Task statement
Return every line of the data below that includes the string "high".

Recorded data
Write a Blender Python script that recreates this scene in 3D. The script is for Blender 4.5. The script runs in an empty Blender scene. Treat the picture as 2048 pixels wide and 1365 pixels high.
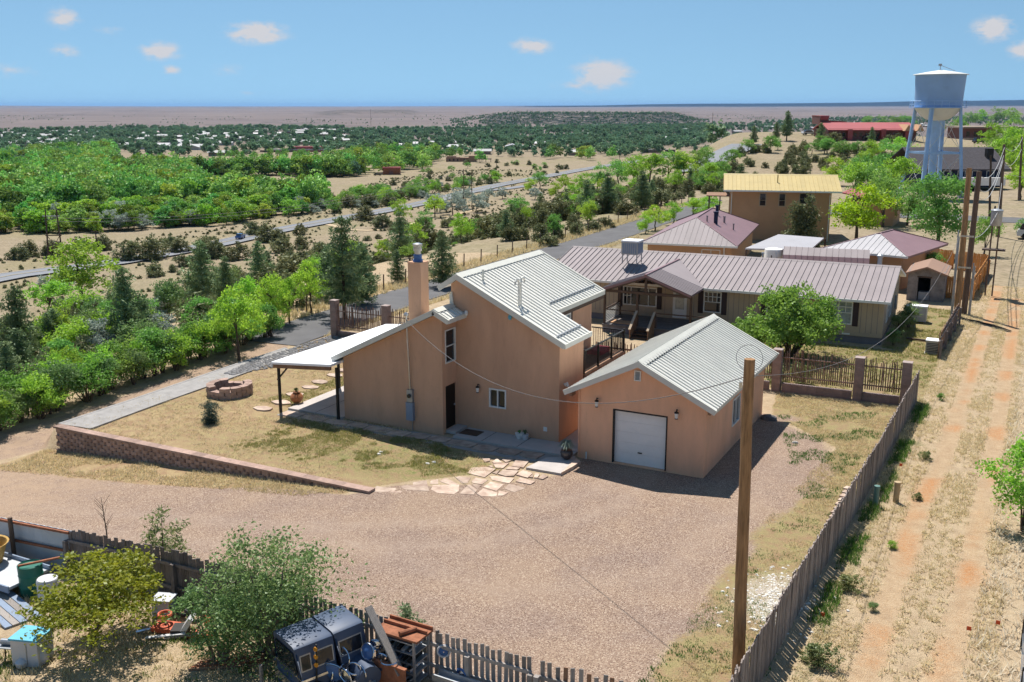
import bpy, math, random
import numpy as np
from mathutils import Vector, Matrix
rad = math.radians
rng = np.random.default_rng(11); random.seed(11)
sc = bpy.context.scene
COL = sc.collection
# ------------------------------------------------------------------ camera
CAMZ = 13.3; YAW = rad(27.26); PITCH = math.atan(469.5/2019.0); FPX = 2019.0
cam_d = bpy.data.cameras.new('camera'); cam = bpy.data.objects.new('camera', cam_d); COL.objects.link(cam)
cam.location = (0, 0, CAMZ); cam.rotation_euler = (math.pi/2-PITCH, 0, YAW)
cam_d.sensor_width = 36; cam_d.lens = 36*FPX/2048; cam_d.clip_start = 0.5; cam_d.clip_end = 120000
sc.camera = cam
# ------------------------------------------------------------------ sky, sun, exposure
SUN = Vector((-0.93, 1.06, 2.68)).normalized()
sun_el = math.asin(SUN.z); sun_az = math.atan2(SUN.x, SUN.y)
w = bpy.data.worlds.new('World'); sc.world = w; w.use_nodes = True
nt = w.node_tree; nt.nodes.clear()
def nn(t, ty, **k):
    n = t.nodes.new(ty)
    for a, b in k.items():
        if a.startswith('i_'): n.inputs[a[2:].replace('_', ' ')].default_value = b
        elif a.startswith('n'): n.inputs[int(a[1:])].default_value = b
        else: setattr(n, a, b)
    return n
def setp(n, **k):
    for a, b in k.items(): setattr(n, a, b)
    return n
def math_n(t, op, a, b=None, c=None, clamp=False):
    n = t.nodes.new('ShaderNodeMath'); n.operation = op; n.use_clamp = clamp
    for i, q in enumerate((a, b, c)):
        if q is None: continue
        if isinstance(q, (int, float)): n.inputs[i].default_value = q
        else: t.links.new(q, n.inputs[i])
    return n.outputs[0]
def mixc(t, f, a, b, blend='MIX'):
    n = t.nodes.new('ShaderNodeMix'); n.data_type = 'RGBA'; n.blend_type = blend
    for s, q in ((n.inputs[0], f), (n.inputs[6], a), (n.inputs[7], b)):
        if isinstance(q, (int, float)): s.default_value = q
        elif isinstance(q, (tuple, list)): s.default_value = (q[0], q[1], q[2], 1)
        else: t.links.new(q, s)
    return n.outputs[2]
sky = nt.nodes.new('ShaderNodeTexSky'); sky.sky_type = 'NISHITA'; sky.sun_disc = False
sky.sun_elevation = sun_el; sky.sun_rotation = sun_az
sky.altitude = 1900; sky.air_density = 1.3; sky.dust_density = 0.0; sky.ozone_density = 6.0
skyco = nt.nodes.new('ShaderNodeTexCoord'); skyad = nt.nodes.new('ShaderNodeVectorMath'); skyad.operation = 'ADD'; skyad.inputs[1].default_value = (0, 0, .2)
nt.links.new(skyco.outputs['Generated'], skyad.inputs[0]); nt.links.new(skyad.outputs[0], sky.inputs[0])   # dry high-altitude air: less pale band at the horizon
skyt = mixc(nt, 1.0, sky.outputs[0], (0.93, 0.95, 0.78), 'MULTIPLY')
bg = nn(nt, 'ShaderNodeBackground', i_Strength=0.074); CLOUD = (4.6, 4.45, 4.5)
out = nt.nodes.new('ShaderNodeOutputWorld')
# small fair-weather clouds: direction-space puffs broken up by noise
tc = nt.nodes.new('ShaderNodeTexCoord')
cn = nn(nt, 'ShaderNodeTexNoise', i_Scale=64.0, i_Detail=8.0, i_Roughness=0.66)
mp = nn(nt, 'ShaderNodeMapping'); mp.inputs['Scale'].default_value = (1, 1, 2.2)
nt.links.new(tc.outputs['Generated'], mp.inputs[0]); nt.links.new(mp.outputs[0], cn.inputs[0])
def px_dir(x, y):
    fw = Vector((-math.sin(YAW)*math.cos(PITCH), math.cos(YAW)*math.cos(PITCH), -math.sin(PITCH)))
    rt = Vector((math.cos(YAW), math.sin(YAW), 0)); up = rt.cross(fw)
    return fw+rt*((x-1024)/FPX)+up*((682.5-y)/FPX)
puffs = None
for (x, y, rx, ry, a) in ((515,66,78,28,1.0),(320,102,50,24,.95),(130,36,38,24,.8),(128,103,34,17,.65),(342,140,22,12,.75),(215,62,36,12,.4),(455,140,42,14,.35),(25,140,50,18,.4),(1064,92,56,21,.85),(1205,150,82,42,.95),(1150,172,62,15,.5),(1985,58,48,30,.95),(2045,100,34,22,.9),(500,186,40,6,.35)):
    d = px_dir(x, y).normalized(); r = d.cross(Vector((0, 0, 1))).normalized(); u2 = r.cross(d)
    mq = nt.nodes.new('ShaderNodeMapping'); mq.vector_type = 'TEXTURE'; nt.links.new(tc.outputs['Generated'], mq.inputs[0])
    mq.inputs['Location'].default_value = d; mq.inputs['Scale'].default_value = (rx/FPX, 1.0, ry/FPX)
    mq.inputs['Rotation'].default_value = Matrix((r, d, u2)).transposed().to_euler()
    gq = nt.nodes.new('ShaderNodeTexGradient'); gq.gradient_type = 'SPHERICAL'; nt.links.new(mq.outputs[0], gq.inputs[0])
    g = math_n(nt, 'MULTIPLY', gq.outputs['Fac'], a*1.5)
    puffs = g if puffs is None else math_n(nt, 'MAXIMUM', puffs, g)
cm = math_n(nt, 'MULTIPLY', math_n(nt, 'ADD', puffs, math_n(nt, 'MULTIPLY', math_n(nt, 'SUBTRACT', cn.outputs[0], 0.53), 3.2)), math_n(nt, 'MULTIPLY', puffs, 1.5), clamp=True)
cm = math_n(nt, 'MULTIPLY', cm, 0.9, clamp=True)
skyc = mixc(nt, cm, skyt, CLOUD)
nt.links.new(skyc, bg.inputs[0]); nt.links.new(bg.outputs[0], out.inputs[0])
sl = bpy.data.lights.new('sun', 'SUN'); sl.energy = 3.45; sl.angle = rad(0.55); sl.color = (1.0, 0.95, 0.87)
so = bpy.data.objects.new('sun', sl); COL.objects.link(so); so.location = (-60, 60, 160)
so.rotation_euler = SUN.to_track_quat('Z', 'Y').to_euler()
vs = sc.view_settings; vs.view_transform = 'Standard'; vs.look = 'None'; vs.gamma = 1; vs.exposure = 1.02; vs.use_curve_mapping = False
cy = sc.cycles; cy.max_bounces = 4; cy.diffuse_bounces = 3; cy.glossy_bounces = 2; cy.transmission_bounces = 3; cy.volume_bounces = 0; cy.transparent_max_bounces = 4; cy.adaptive_threshold = .02
# ------------------------------------------------------------------ terrain function
def sm(t):
    t = np.clip(t, 0, 1); return t*t*(3-2*t)
_nt = np.random.default_rng(5).random((64, 64))
def vn(x, y):                                   # smooth value noise in 0..1
    x = np.asarray(x, float); y = np.asarray(y, float)
    xi = np.floor(x).astype(int); yi = np.floor(y).astype(int); fx = x-xi; fy = y-yi
    fx = fx*fx*(3-2*fx); fy = fy*fy*(3-2*fy)
    g = lambda a, b: _nt[a % 64, b % 64]
    return (g(xi, yi)*(1-fx)+g(xi+1, yi)*fx)*(1-fy)+(g(xi, yi+1)*(1-fx)+g(xi+1, yi+1)*fx)*fy
def fbm(x, y, o=4):
    s = 0; a = .5; t = 0
    for i in range(o):
        s = s+a*vn(x*2**i+7.3*i, y*2**i-3.1*i); t += a; a *= .5
    return s/t
def HGT(x, y):
    x = np.asarray(x, float); y = np.asarray(y, float); D = np.hypot(x, y)
    head = np.arctan2(x, y)                      # 0 = +Y, positive towards +X
    col = 1024+2073*np.tan(np.clip(head+YAW, -1.2, 1.2))   # bearing measured as tangent from the view heading
    xe = np.where(y < 130, -44.0, -44-(y-130)*.215)
    s = np.maximum(0, xe-x)
    z = -25*sm(s/(85-42*sm((y-190)/150)))
    z = z+5.0*np.exp(-((x+70)**2+(y-345)**2)/(2*48**2))-3.0*np.exp(-((x+46)**2+(y-215)**2)/(2*34**2))
    t = sm((D-500)/160); z = z*(1-t)-26*t
    far = np.interp(D, [0, 900, 1500, 3000, 6000, 12000, 30000, 60000], [0, 0, -4, -6, 0, 14, 26, 30])
    z = z+far
    z = z+sm((D-300)/300)*np.where(D > 350, 1, 0)*(fbm(x/170, y/170, 3)-.5)*3.0*(D < 2200)
    # mesa with wooded scarp, then blue hills on the skyline
    mm = sm((col-880)/160)*sm((1420-col)/90)*sm((D-2450-300*(fbm(col/38, D*0+3, 3)-.5))/480)*sm((5200-D)/900)
    z = z+mm*23
    mm2 = sm((col-600)/100)*sm((860-col)/60)*sm((D-4300)/500)*sm((7600-D)/900); z = z+mm2*16
    ridge = np.interp(col, [-1200, -600, -200, 0, 130, 300, 700, 1000, 1200, 1300, 1400, 1500, 1600, 1700, 1760, 1820, 1860, 1950, 2048, 2300, 2800, 3600],
                           [10, 20, 30, 30, 18, 8, 6, 22, 36, 62, 74, 78, 84, 92, 104, 120, 118, 132, 146, 150, 120, 60])
    z = z+ridge*sm((D-19000)/5000)*sm((52000-D)/9000)
    # the yard's own levels: drive sinking to the left in front of the retaining wall
    drive = -0.06*np.clip(-20-x, 0, 22)
    fr = sm((27.75-y)/.35)*(x < -19)
    side = sm((-36.25-x)/.8)*sm((y-27)/.6)
    ls = np.interp(y, [20, 27, 36, 45, 60], [-1.0, -1.0, -.7, -.35, -.3])
    nearw = sm((140-D)/40)
    z = z+nearw*(np.where(fr > 0, fr*drive, 0)+side*(1-fr)*ls)
    z = z-0.25*sm((18.4-y)/.5)*nearw*(x < -4.6)
    return z
def G(px, py, zo=0.0):                           # ground point seen at a photograph coordinate
    d = px_dir(px, py); d = np.array(d)/math.hypot(d[0], d[1])
    ts = np.concatenate([np.arange(8, 120, .25), np.geomspace(120, 60000, 2600)])
    f = CAMZ+d[2]*ts-HGT(d[0]*ts, d[1]*ts)-zo
    i = int(np.argmax(f < 0))
    if f[i] >= 0: i = len(ts)-1
    a, b = ts[max(i-1, 0)], ts[i]
    for _ in range(25):
        m = (a+b)/2
        if CAMZ+d[2]*m-float(HGT(d[0]*m, d[1]*m))-zo < 0: b = m
        else: a = m
    return Vector((d[0]*b, d[1]*b, float(HGT(d[0]*b, d[1]*b))))
def P(px, py, z=0.0):                            # point at height z seen at a photograph coordinate
    d = px_dir(px, py); t = (z-CAMZ)/d.z
    return Vector((d.x*t, d.y*t, z))
def PY(px, py, y):                              # point on the vertical plane y = const seen at a photograph coordinate
    d = px_dir(px, py); t = y/d.y
    return Vector((d.x*t, y, CAMZ+d.z*t))
def gz(x, y): return float(HGT(x, y))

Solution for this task
Write a Blender Python script that recreates this scene in 3D. The script is for Blender 4.5. The script runs in an empty Blender scene. Treat the picture as 2048 pixels wide and 1365 pixels high.
nt.links.new(skyco.outputs['Generated'], skyad.inputs[0]); nt.links.new(skyad.outputs[0], sky.inputs[0])   # dry high-altitude air: less pale band at the horizon